┌─ RECORDS FOR THE EXERCISE
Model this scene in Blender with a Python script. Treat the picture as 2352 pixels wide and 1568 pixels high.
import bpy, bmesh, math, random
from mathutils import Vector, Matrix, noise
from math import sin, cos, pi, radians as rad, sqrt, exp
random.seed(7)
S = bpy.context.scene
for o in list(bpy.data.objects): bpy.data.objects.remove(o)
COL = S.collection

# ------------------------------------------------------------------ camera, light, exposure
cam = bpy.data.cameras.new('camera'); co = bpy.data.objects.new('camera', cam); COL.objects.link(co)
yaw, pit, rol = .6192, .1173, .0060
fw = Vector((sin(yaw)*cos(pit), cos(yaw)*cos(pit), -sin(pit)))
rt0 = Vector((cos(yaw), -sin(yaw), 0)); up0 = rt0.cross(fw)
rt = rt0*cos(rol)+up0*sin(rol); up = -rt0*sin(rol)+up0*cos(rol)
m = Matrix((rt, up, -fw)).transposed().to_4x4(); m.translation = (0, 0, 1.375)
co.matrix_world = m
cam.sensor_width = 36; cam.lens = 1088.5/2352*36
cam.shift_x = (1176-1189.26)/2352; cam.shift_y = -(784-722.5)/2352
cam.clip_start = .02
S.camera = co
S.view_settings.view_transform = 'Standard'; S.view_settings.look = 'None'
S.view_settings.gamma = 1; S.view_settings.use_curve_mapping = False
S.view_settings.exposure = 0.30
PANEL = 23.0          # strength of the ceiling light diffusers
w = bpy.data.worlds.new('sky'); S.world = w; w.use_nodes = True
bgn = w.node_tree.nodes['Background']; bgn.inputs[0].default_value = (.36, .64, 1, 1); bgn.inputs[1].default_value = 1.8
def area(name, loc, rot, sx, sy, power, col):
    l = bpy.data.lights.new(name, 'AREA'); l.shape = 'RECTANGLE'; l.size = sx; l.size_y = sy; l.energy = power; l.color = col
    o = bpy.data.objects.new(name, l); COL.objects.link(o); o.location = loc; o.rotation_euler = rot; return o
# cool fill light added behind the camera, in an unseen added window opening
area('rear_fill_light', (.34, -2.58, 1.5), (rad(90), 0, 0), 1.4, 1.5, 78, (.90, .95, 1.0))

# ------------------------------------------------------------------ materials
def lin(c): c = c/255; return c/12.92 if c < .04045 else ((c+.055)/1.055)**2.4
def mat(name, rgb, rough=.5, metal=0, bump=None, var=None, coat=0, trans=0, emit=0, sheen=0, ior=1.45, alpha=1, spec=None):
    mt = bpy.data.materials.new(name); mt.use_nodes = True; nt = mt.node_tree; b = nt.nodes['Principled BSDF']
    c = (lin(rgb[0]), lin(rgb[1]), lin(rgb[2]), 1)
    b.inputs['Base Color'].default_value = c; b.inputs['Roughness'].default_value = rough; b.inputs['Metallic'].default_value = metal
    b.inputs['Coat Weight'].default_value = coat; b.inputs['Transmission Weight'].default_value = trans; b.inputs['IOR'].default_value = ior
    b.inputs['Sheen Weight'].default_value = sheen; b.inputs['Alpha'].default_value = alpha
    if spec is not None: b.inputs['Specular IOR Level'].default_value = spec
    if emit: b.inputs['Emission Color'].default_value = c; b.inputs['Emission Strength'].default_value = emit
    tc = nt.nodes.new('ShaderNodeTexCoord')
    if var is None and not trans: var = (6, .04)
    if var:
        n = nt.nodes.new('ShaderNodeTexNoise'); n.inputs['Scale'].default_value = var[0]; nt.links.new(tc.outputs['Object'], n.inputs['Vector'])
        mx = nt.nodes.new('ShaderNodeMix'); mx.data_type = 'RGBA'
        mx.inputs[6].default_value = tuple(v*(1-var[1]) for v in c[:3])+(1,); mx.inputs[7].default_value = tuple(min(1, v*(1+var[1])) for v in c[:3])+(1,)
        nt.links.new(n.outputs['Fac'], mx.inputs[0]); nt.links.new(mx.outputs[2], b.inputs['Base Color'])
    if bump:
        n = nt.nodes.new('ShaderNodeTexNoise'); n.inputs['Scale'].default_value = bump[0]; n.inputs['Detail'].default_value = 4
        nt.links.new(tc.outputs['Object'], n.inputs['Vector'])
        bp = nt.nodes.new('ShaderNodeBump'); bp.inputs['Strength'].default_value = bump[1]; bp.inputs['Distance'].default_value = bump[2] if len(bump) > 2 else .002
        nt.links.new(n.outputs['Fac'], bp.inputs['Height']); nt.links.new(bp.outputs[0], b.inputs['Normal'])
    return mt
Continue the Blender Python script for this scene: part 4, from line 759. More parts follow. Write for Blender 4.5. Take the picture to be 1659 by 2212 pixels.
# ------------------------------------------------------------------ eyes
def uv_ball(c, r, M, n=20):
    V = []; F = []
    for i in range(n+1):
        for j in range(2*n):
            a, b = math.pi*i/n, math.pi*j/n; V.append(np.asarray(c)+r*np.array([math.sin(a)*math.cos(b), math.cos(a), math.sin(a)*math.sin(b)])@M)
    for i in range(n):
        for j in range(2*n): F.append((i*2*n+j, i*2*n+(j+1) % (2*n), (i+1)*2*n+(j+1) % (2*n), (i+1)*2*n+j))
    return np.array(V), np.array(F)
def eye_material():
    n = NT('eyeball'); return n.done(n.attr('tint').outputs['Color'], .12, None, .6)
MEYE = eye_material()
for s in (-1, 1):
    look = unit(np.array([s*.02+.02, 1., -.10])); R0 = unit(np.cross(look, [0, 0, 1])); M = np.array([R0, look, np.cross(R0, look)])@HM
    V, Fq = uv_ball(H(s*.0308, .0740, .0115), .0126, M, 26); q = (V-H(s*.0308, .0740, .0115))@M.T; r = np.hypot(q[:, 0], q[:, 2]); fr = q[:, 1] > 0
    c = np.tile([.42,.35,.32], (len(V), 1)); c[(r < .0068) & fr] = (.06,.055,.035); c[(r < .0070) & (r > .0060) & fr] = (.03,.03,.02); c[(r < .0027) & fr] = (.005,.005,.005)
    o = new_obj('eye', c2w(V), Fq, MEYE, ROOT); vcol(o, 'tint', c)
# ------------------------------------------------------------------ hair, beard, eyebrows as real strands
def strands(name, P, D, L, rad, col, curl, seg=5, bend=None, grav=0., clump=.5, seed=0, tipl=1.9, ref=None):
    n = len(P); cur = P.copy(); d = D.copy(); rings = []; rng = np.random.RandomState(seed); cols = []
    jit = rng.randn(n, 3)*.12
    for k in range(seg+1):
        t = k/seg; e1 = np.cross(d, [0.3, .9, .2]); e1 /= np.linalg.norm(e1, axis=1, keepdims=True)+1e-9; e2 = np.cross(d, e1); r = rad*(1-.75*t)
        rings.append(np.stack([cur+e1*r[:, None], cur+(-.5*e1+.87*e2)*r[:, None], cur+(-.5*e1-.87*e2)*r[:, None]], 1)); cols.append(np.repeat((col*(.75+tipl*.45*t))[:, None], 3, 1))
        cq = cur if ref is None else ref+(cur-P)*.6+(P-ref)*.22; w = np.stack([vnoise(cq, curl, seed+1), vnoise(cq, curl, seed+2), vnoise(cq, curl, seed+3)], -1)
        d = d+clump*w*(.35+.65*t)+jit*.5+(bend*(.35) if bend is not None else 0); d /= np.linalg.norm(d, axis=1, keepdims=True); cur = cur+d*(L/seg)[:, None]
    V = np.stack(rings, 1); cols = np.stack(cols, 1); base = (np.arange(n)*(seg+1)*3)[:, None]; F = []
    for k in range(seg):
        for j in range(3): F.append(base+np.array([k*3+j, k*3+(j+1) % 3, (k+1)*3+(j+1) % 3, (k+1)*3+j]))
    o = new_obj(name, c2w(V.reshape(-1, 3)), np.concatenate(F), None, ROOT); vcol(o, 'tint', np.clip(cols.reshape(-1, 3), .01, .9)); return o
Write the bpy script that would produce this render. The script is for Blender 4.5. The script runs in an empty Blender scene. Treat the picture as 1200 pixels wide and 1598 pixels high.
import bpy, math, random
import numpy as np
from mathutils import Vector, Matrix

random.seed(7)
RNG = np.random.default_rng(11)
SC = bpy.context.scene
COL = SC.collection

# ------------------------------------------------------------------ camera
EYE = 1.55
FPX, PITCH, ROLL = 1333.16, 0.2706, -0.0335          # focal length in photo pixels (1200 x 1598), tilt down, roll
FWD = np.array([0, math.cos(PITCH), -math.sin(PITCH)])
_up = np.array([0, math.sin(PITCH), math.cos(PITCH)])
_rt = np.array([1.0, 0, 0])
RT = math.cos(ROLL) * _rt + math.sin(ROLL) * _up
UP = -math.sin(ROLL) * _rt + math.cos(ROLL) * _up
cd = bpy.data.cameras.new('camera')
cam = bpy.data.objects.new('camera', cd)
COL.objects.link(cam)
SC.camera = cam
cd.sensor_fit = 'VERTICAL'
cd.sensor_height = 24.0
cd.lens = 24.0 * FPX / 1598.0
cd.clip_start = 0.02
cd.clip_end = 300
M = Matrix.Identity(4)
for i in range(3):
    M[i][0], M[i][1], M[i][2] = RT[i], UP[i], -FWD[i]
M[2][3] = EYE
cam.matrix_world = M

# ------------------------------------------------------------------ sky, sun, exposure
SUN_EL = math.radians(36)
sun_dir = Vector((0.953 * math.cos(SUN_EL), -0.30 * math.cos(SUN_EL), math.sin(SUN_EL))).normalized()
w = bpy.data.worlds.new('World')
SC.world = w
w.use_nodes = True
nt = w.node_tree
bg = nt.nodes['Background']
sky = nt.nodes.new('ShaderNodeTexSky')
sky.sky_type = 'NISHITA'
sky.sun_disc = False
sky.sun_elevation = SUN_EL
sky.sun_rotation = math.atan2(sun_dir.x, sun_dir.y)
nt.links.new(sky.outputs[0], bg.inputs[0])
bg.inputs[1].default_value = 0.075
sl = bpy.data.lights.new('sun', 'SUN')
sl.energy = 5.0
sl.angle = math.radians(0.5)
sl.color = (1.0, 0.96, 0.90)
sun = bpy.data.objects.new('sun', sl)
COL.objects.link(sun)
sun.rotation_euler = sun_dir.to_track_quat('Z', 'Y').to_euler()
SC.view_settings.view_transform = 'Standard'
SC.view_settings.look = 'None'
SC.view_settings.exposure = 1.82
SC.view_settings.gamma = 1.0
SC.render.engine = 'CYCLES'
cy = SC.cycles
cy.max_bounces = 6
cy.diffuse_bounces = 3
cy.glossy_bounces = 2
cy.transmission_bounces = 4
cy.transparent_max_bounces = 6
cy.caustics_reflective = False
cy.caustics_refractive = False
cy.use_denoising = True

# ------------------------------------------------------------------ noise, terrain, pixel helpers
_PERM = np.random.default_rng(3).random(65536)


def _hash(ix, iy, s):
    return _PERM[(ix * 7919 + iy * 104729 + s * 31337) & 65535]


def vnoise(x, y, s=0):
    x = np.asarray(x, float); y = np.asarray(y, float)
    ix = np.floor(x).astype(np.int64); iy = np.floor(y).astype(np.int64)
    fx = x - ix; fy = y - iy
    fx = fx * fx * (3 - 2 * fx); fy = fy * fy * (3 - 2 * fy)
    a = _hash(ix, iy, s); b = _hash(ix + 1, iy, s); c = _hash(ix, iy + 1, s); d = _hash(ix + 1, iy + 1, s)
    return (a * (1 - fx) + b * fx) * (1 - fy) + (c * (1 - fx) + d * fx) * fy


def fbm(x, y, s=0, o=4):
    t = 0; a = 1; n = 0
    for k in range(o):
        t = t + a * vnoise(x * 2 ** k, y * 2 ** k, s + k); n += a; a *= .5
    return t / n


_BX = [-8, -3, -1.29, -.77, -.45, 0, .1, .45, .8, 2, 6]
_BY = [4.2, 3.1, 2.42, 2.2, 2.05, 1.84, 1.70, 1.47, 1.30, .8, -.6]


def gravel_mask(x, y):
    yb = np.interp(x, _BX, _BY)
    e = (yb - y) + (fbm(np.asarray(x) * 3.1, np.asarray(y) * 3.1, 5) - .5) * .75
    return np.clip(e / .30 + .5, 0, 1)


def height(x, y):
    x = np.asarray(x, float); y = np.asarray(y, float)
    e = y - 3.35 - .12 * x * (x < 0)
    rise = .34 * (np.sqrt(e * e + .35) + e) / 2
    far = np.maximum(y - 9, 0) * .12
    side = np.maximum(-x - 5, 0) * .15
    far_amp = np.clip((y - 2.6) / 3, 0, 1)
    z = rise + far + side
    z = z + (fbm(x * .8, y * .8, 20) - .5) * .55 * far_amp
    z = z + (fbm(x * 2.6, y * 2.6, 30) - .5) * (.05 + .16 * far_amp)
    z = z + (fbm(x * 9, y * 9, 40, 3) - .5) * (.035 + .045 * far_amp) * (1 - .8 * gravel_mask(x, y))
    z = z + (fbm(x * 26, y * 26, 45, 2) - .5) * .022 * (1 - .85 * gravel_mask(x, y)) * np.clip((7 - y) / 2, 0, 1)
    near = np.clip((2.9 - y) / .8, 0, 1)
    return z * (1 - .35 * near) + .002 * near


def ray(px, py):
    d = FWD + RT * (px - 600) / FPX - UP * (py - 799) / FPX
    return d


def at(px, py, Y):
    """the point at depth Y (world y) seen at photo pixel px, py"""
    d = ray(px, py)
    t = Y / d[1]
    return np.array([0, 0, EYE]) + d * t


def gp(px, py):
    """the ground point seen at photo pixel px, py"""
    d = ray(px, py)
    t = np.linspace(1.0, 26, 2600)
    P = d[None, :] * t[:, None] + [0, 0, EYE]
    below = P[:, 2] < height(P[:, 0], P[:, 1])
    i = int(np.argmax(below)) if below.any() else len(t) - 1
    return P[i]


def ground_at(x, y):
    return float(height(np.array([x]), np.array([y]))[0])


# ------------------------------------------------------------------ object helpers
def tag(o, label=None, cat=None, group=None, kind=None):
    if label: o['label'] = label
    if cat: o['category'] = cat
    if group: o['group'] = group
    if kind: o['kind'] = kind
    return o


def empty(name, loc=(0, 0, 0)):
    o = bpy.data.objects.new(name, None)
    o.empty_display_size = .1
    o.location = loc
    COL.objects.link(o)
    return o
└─
→ REQUIRED TASK
Retype exactly the lines above, from the one with "Write the bpy" through the one with "COL = SC.collection", inclusive.

→ OUTPUT OF THE EXERCISE
Write the bpy script that would produce this render. The script is for Blender 4.5. The script runs in an empty Blender scene. Treat the picture as 1200 pixels wide and 1598 pixels high.
import bpy, math, random
import numpy as np
from mathutils import Vector, Matrix

random.seed(7)
RNG = np.random.default_rng(11)
SC = bpy.context.scene
COL = SC.collection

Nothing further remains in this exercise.